Return each line containing the string "name".

Data extract –
%%

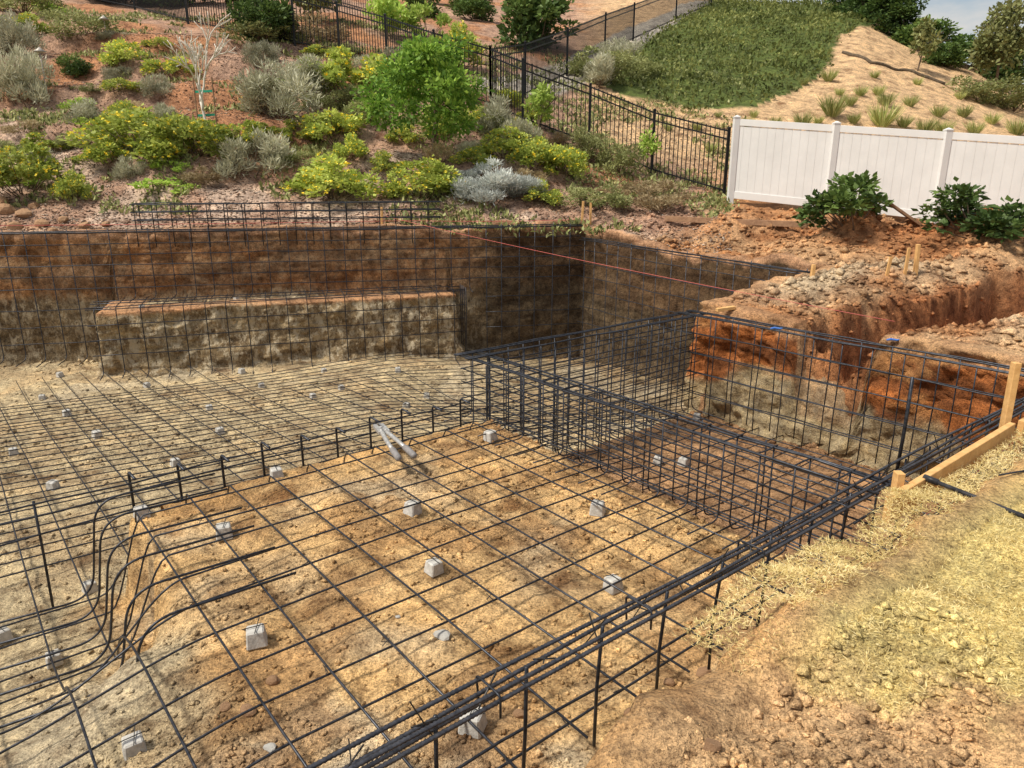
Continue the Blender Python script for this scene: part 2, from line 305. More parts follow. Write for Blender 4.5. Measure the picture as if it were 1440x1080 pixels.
# ------------------------------------------------------------ excavation walls
def ribbon(name,path,topf,botf,closed=False,lip=.28,step=.045,amp=.06,palette='back',flip=1):
    pts=[];nr=[];P2=path+([path[0]] if closed else [])
    for a,b in zip(P2[:-1],P2[1:]):
        L=math.hypot(b[0]-a[0],b[1]-a[1]);n=max(2,int(L/step));dx,dy=(b[0]-a[0])/L,(b[1]-a[1])/L
        for k in range(n): pts.append((a[0]+(b[0]-a[0])*k/n,a[1]+(b[1]-a[1])*k/n));nr.append((dy*flip,-dx*flip))
    if not closed: pts.append(P2[-1]);nr.append(nr[-1])
    p=np.array(pts);nn=np.array(nr);K=6
    pad=np.pad(nn,((K,K),(0,0)),mode='wrap' if closed else 'edge');nn=sum(pad[i:i+len(nn)] for i in range(2*K+1));nn/=np.linalg.norm(nn,axis=1)[:,None]
    arc=np.cumsum(np.r_[0,np.hypot(*np.diff(p,axis=0).T)])
    xx,yy=p[:,0],p[:,1];s_,t_=ST(xx,yy)
    isS1=S((s_-6.9)/.2)*S((5.8-t_)/.4);isS=isS1[:,None];isN=(S((1.5-t_)/.2)*S((6.9-s_)/.2))[:,None]
    ampv=amp*(1+1.5*isS1)
    top=topf(p[:,0]+nn[:,0]*.22,p[:,1]+nn[:,1]*.22);bot=botf(p[:,0]-nn[:,0]*.12,p[:,1]-nn[:,1]*.12)-.06
    m=54;rows=[];cols=[]
    for k in range(m+5):
        if k<=m:
            f=k/m;zz=bot+(top-bot)*f
            rg=np.abs(fbm(arc,zz*1.3,1.9,5,40));ca=vn(arc*3.2,zz*3.6,60);cb_=vn(arc*.7+zz*.4,zz*3.2,61)
            off=-.07+.10*f+ampv*1.1*fbm(arc,zz*1.4,.8,4,43)+ampv*1.1*(rg-.25)+ampv*.7*fbm(arc*5,zz*4,1.,3,44)+ampv*.6*(np.floor(ca*4)/4-.4)+ampv*.8*(np.floor(cb_*4)/4-.4)
            if palette=='bench': off=off*(1-.6*S((f-.85)/.15))
            off=off-.10*S((.12-f)/.12)
            if k==m: off0=off
        else:
            g=(k-m)/4;off=off0+(lip-off0)*g;qx=p[:,0]+nn[:,0]*off;qy=p[:,1]+nn[:,1]*off
            zz=mix(top,topf(qx,qy),g)+.02*(1-g)+.012-.05*(k==m+4)+.02*fbm(arc,off,6,2,46)*(1-g)
        rows.append(np.stack([p[:,0]+nn[:,0]*off,p[:,1]+nn[:,1]*off,zz],-1));
        q=fbm(arc*.6,zz,1.2,5,48);q2=fbm(arc*.35,zz*2.6,1.6,5,49);q3=fbm(arc*.6,zz*1.3,3.5,4,51)
        dep=-zz+q*.22+np.where(t_>5.7,top,0)
        cb=np.array([.27,.135,.06])[None]*np.ones((len(p),1))
        g2=S((q2-.0)*4)[:,None]*.45;cb=cb*(1-g2)+np.array([.15,.10,.06])*g2
        g3=S((q3-.12)*6)[:,None]*.55;cb=cb*(1-g3)+np.array([.37,.235,.13])*g3
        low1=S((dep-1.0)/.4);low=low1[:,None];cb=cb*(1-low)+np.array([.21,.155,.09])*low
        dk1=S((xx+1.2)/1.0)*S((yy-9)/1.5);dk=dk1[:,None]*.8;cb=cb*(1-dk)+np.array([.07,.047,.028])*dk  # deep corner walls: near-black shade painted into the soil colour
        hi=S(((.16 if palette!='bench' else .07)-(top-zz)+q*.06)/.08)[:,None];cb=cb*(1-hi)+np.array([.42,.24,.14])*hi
        cs=np.array([.36,.125,.038])[None]*np.ones((len(p),1));cs=cs*(1-g2*1.3)+np.array([.13,.05,.022])*g2*1.3;cs=cs*(1-g3)+np.array([.48,.25,.10])*g3
        ls1=S((-zz+q*.34+q3*.16-.66)/.12);ls=ls1[:,None];cs=cs*(1-ls)+(np.array([.40,.31,.18])*(1-g2)+np.array([.25,.17,.09])*g2)*ls
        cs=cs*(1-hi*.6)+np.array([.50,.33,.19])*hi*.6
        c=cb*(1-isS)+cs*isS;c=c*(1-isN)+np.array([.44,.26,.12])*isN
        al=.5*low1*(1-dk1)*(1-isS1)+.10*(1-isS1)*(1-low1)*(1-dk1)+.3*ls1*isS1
        if palette=='bench': c=(np.array([.27,.195,.11])*(1-g3)+np.array([.42,.33,.20])*g3)*(1-hi)+np.array([.50,.27,.14])*hi;al=.85*(1-hi[:,0])
        if palette=='shelf': c=np.tile(np.array([.46,.27,.11]),(len(p),1));al=al*0
        if k>m:
            g=(k-m)/4;cg=gcol(rows[-1][:,0],rows[-1][:,1],np.full(len(p),1. if palette=='back' else -1.))
            if palette=='bench': cg=np.tile(np.array([.50,.31,.18]),(len(p),1))
            c=c*(1-g)+cg*g;al=al*(1-g)
        cols.append(np.hstack([c,al[:,None]]))
    nv=len(p);V=np.concatenate(rows);Cc=np.concatenate(cols);R_=len(rows)
    i=np.arange(R_-1)[:,None]*nv;j=np.arange(nv if closed else nv-1)[None,:];j2=(j+1)%nv
    Fq=np.stack([i+j,i+j2,i+nv+j2,i+nv+j],-1).reshape(-1,4)
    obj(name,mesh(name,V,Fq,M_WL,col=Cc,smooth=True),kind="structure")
ribbon("excavation_wall",POLY,upper,floorz,closed=True,amp=.06)
def bt(x,y): return np.full(np.shape(x),-.645)+fbm(x,y,2,3,50)*.03
du=Vector((F1[0]-F0[0],F1[1]-F0[1])).normalized();nu=Vector((-du.y,du.x))
bl=(F0[0]+nu.x*1.1,F0[1]+nu.y*1.1);br=(F1[0]+nu.x*.8,F1[1]+nu.y*.8)
ribbon("excavation_bench_wall",[bl,F0,F1,br],bt,lambda x,y:floorz(x,y,.1,True),palette='bench',lip=.7,amp=.095,flip=-1)
ribbon("excavation_shelf_wall",[P(3.6,5.08),P(.95,5.08)],lambda x,y:np.full(np.shape(x),-.6)+fbm(x,y,3,3,52)*.02,lambda x,y:np.full(np.shape(x),-1.25),palette='shelf',lip=.25,amp=.05,flip=-1)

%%

In response –
def ribbon(name,path,topf,botf,closed=False,lip=.28,step=.045,amp=.06,palette='back',flip=1):
    obj(name,mesh(name,V,Fq,M_WL,col=Cc,smooth=True),kind="structure")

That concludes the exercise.